Defendant furnished the car, and all expenses, including gas, oil, rooms and meals, were paid from the "company purse." Although the exact percentage plaintiff was to contribute was not specifically agreed upon in advance, it is clear that it was understood that she was to pay either one-half or one-third of the expenses. As a matter of fact, she had contributed in excess of one-third to the fund at the time of the accident. We believe that the necessary contractual relationship existed, and it is apparent that defendant received a pecuniary benefit. Plaintiff was not a gratuitous guest and defendant's negligence was sufficient to create liability.

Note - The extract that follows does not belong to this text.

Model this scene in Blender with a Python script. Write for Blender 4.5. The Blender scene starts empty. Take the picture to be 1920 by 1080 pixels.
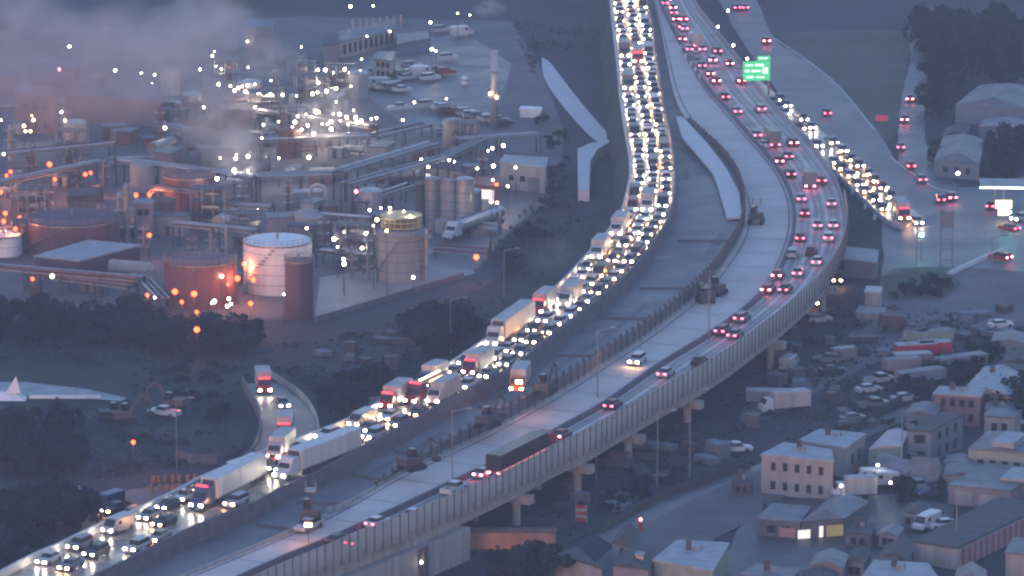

Defendant relies on Morgan v. Tourangeau, 259 Mich. 598, but in that case there was no agreement in advance relative to the sharing of expenses.
We do not intend in holding as we have on this point to adopt a rule that would make every person a passenger for hire who had agreed to buy some gasoline or oil, no matter how small the amount might be, and thus open the door for wholesale evasion of the so-called "guest acts." Consideration must be given in each case to determine if the defendant sought to be charged did receive an actual pecuniary benefit based upon an agreement entered into in good faith.
It is also urged that the parties were engaged in a joint adventure and that this bars recovery. To have a joint adventure, there must exist an express *Page 623 or implied agreement for joint control and operation of the vehicle. Miles v. Rose, 162 Va. 572 (175 S.E. 230). The trial court found that this element was missing and his finding has ample support in the record.
No other questions of importance are raised which it is necessary that we discuss.
The judgment should be affirmed, with costs to appellee.
SHARPE, C.J., and McALLISTER, J., concurred with CHANDLER, J.
* Chap. 285, 1938 Acts of Assembly. — REPORTER.
* From Kerstetter v. Elfman, 327 Pa. 17, 20 (192 A. 663). — REPORTER.